--- Begin ---

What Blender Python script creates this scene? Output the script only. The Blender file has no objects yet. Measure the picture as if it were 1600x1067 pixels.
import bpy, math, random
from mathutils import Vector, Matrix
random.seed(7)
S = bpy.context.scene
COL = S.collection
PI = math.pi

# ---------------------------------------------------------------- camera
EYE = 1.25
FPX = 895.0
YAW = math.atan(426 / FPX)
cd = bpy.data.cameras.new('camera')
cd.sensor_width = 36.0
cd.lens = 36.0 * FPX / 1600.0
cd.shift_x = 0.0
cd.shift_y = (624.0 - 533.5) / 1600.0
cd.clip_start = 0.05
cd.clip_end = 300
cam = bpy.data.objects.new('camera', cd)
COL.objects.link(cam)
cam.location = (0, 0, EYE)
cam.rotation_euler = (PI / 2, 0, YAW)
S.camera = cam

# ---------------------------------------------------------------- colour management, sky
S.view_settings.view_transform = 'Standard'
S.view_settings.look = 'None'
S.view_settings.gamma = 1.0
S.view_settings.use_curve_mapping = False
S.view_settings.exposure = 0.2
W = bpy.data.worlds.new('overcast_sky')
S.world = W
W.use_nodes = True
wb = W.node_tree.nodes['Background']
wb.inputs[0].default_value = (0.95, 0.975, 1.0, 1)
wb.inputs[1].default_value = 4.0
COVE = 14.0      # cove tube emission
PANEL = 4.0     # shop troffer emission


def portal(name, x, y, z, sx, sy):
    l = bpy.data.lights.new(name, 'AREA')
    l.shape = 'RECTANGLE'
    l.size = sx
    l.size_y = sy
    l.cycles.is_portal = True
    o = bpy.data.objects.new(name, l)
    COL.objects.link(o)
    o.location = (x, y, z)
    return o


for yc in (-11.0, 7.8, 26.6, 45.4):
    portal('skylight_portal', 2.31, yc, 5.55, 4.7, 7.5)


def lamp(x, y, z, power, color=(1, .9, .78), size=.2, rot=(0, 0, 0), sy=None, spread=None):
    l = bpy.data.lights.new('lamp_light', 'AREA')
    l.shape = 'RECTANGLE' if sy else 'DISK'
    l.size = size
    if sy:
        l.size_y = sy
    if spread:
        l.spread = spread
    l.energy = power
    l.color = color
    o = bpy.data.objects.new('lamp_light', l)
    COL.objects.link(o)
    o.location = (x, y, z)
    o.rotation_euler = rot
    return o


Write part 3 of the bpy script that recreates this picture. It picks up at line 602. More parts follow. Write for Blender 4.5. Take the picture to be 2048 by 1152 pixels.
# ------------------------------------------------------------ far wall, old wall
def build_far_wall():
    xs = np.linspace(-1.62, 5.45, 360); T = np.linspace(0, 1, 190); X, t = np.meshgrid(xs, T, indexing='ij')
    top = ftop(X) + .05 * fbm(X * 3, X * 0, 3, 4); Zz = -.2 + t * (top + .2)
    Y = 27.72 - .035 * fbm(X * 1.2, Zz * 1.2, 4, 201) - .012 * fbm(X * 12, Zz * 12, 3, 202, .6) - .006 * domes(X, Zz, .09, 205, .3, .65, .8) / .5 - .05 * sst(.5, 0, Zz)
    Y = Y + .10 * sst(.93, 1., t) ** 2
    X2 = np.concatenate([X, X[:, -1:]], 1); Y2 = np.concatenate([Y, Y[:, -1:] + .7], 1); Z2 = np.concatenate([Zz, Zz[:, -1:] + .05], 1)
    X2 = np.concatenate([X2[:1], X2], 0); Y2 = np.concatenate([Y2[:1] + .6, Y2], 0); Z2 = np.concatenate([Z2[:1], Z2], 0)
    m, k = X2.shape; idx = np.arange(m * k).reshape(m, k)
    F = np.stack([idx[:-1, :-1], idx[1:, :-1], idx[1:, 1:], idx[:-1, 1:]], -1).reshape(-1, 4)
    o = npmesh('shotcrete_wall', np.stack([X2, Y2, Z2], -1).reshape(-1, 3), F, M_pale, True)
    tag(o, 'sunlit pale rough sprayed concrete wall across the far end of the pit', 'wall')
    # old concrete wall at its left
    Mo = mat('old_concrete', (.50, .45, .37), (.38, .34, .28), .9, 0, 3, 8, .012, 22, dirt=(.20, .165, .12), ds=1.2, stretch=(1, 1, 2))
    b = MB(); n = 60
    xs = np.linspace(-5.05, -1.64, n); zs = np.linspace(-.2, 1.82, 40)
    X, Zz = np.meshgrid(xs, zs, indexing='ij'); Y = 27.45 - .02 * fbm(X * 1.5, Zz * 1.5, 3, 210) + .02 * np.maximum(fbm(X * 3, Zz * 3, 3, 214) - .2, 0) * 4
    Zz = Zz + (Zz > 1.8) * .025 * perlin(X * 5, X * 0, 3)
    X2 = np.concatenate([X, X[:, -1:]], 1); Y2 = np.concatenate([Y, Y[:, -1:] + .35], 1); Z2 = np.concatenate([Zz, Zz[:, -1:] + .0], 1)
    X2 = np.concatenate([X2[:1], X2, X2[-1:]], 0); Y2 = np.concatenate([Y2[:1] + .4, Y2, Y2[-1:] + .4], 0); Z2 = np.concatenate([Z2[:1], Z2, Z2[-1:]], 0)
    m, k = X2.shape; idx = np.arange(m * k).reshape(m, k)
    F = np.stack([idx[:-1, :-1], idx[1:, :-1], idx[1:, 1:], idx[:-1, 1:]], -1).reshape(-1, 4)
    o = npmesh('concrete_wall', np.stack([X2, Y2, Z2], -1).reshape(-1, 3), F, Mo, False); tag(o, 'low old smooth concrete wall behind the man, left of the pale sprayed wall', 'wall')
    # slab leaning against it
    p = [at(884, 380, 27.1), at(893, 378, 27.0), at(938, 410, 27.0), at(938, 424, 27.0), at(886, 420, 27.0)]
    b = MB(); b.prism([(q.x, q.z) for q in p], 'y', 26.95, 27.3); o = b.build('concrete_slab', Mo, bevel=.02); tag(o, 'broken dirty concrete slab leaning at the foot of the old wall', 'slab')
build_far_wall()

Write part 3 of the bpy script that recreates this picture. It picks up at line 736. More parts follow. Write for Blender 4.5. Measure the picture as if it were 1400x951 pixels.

--- End ---

All of the lines above must be returned exactly.

▶ **Completed task**:
What Blender Python script creates this scene? Output the script only. The Blender file has no objects yet. Measure the picture as if it were 1600x1067 pixels.
import bpy, math, random
from mathutils import Vector, Matrix
random.seed(7)
S = bpy.context.scene
COL = S.collection
PI = math.pi

# ---------------------------------------------------------------- camera
EYE = 1.25
FPX = 895.0
YAW = math.atan(426 / FPX)
cd = bpy.data.cameras.new('camera')
cd.sensor_width = 36.0
cd.lens = 36.0 * FPX / 1600.0
cd.shift_x = 0.0
cd.shift_y = (624.0 - 533.5) / 1600.0
cd.clip_start = 0.05
cd.clip_end = 300
cam = bpy.data.objects.new('camera', cd)
COL.objects.link(cam)
cam.location = (0, 0, EYE)
cam.rotation_euler = (PI / 2, 0, YAW)
S.camera = cam

# ---------------------------------------------------------------- colour management, sky
S.view_settings.view_transform = 'Standard'
S.view_settings.look = 'None'
S.view_settings.gamma = 1.0
S.view_settings.use_curve_mapping = False
S.view_settings.exposure = 0.2
W = bpy.data.worlds.new('overcast_sky')
S.world = W
W.use_nodes = True
wb = W.node_tree.nodes['Background']
wb.inputs[0].default_value = (0.95, 0.975, 1.0, 1)
wb.inputs[1].default_value = 4.0
COVE = 14.0      # cove tube emission
PANEL = 4.0     # shop troffer emission


def portal(name, x, y, z, sx, sy):
    l = bpy.data.lights.new(name, 'AREA')
    l.shape = 'RECTANGLE'
    l.size = sx
    l.size_y = sy
    l.cycles.is_portal = True
    o = bpy.data.objects.new(name, l)
    COL.objects.link(o)
    o.location = (x, y, z)
    return o


for yc in (-11.0, 7.8, 26.6, 45.4):
    portal('skylight_portal', 2.31, yc, 5.55, 4.7, 7.5)


def lamp(x, y, z, power, color=(1, .9, .78), size=.2, rot=(0, 0, 0), sy=None, spread=None):
    l = bpy.data.lights.new('lamp_light', 'AREA')
    l.shape = 'RECTANGLE' if sy else 'DISK'
    l.size = size
    if sy:
        l.size_y = sy
    if spread:
        l.spread = spread
    l.energy = power
    l.color = color
    o = bpy.data.objects.new('lamp_light', l)
    COL.objects.link(o)
    o.location = (x, y, z)
    o.rotation_euler = rot
    return o


Write part 3 of the bpy script that recreates this picture. It picks up at line 602. More parts follow. Write for Blender 4.5. Take the picture to be 2048 by 1152 pixels.
# ------------------------------------------------------------ far wall, old wall
def build_far_wall():
    xs = np.linspace(-1.62, 5.45, 360); T = np.linspace(0, 1, 190); X, t = np.meshgrid(xs, T, indexing='ij')
    top = ftop(X) + .05 * fbm(X * 3, X * 0, 3, 4); Zz = -.2 + t * (top + .2)
    Y = 27.72 - .035 * fbm(X * 1.2, Zz * 1.2, 4, 201) - .012 * fbm(X * 12, Zz * 12, 3, 202, .6) - .006 * domes(X, Zz, .09, 205, .3, .65, .8) / .5 - .05 * sst(.5, 0, Zz)
    Y = Y + .10 * sst(.93, 1., t) ** 2
    X2 = np.concatenate([X, X[:, -1:]], 1); Y2 = np.concatenate([Y, Y[:, -1:] + .7], 1); Z2 = np.concatenate([Zz, Zz[:, -1:] + .05], 1)
    X2 = np.concatenate([X2[:1], X2], 0); Y2 = np.concatenate([Y2[:1] + .6, Y2], 0); Z2 = np.concatenate([Z2[:1], Z2], 0)
    m, k = X2.shape; idx = np.arange(m * k).reshape(m, k)
    F = np.stack([idx[:-1, :-1], idx[1:, :-1], idx[1:, 1:], idx[:-1, 1:]], -1).reshape(-1, 4)
    o = npmesh('shotcrete_wall', np.stack([X2, Y2, Z2], -1).reshape(-1, 3), F, M_pale, True)
    tag(o, 'sunlit pale rough sprayed concrete wall across the far end of the pit', 'wall')
    # old concrete wall at its left
    Mo = mat('old_concrete', (.50, .45, .37), (.38, .34, .28), .9, 0, 3, 8, .012, 22, dirt=(.20, .165, .12), ds=1.2, stretch=(1, 1, 2))
    b = MB(); n = 60
    xs = np.linspace(-5.05, -1.64, n); zs = np.linspace(-.2, 1.82, 40)
    X, Zz = np.meshgrid(xs, zs, indexing='ij'); Y = 27.45 - .02 * fbm(X * 1.5, Zz * 1.5, 3, 210) + .02 * np.maximum(fbm(X * 3, Zz * 3, 3, 214) - .2, 0) * 4
    Zz = Zz + (Zz > 1.8) * .025 * perlin(X * 5, X * 0, 3)
    X2 = np.concatenate([X, X[:, -1:]], 1); Y2 = np.concatenate([Y, Y[:, -1:] + .35], 1); Z2 = np.concatenate([Zz, Zz[:, -1:] + .0], 1)
    X2 = np.concatenate([X2[:1], X2, X2[-1:]], 0); Y2 = np.concatenate([Y2[:1] + .4, Y2, Y2[-1:] + .4], 0); Z2 = np.concatenate([Z2[:1], Z2, Z2[-1:]], 0)
    m, k = X2.shape; idx = np.arange(m * k).reshape(m, k)
    F = np.stack([idx[:-1, :-1], idx[1:, :-1], idx[1:, 1:], idx[:-1, 1:]], -1).reshape(-1, 4)
    o = npmesh('concrete_wall', np.stack([X2, Y2, Z2], -1).reshape(-1, 3), F, Mo, False); tag(o, 'low old smooth concrete wall behind the man, left of the pale sprayed wall', 'wall')
    # slab leaning against it
    p = [at(884, 380, 27.1), at(893, 378, 27.0), at(938, 410, 27.0), at(938, 424, 27.0), at(886, 420, 27.0)]
    b = MB(); b.prism([(q.x, q.z) for q in p], 'y', 26.95, 27.3); o = b.build('concrete_slab', Mo, bevel=.02); tag(o, 'broken dirty concrete slab leaning at the foot of the old wall', 'slab')
build_far_wall()

Write part 3 of the bpy script that recreates this picture. It picks up at line 736. More parts follow. Write for Blender 4.5. Measure the picture as if it were 1400x951 pixels.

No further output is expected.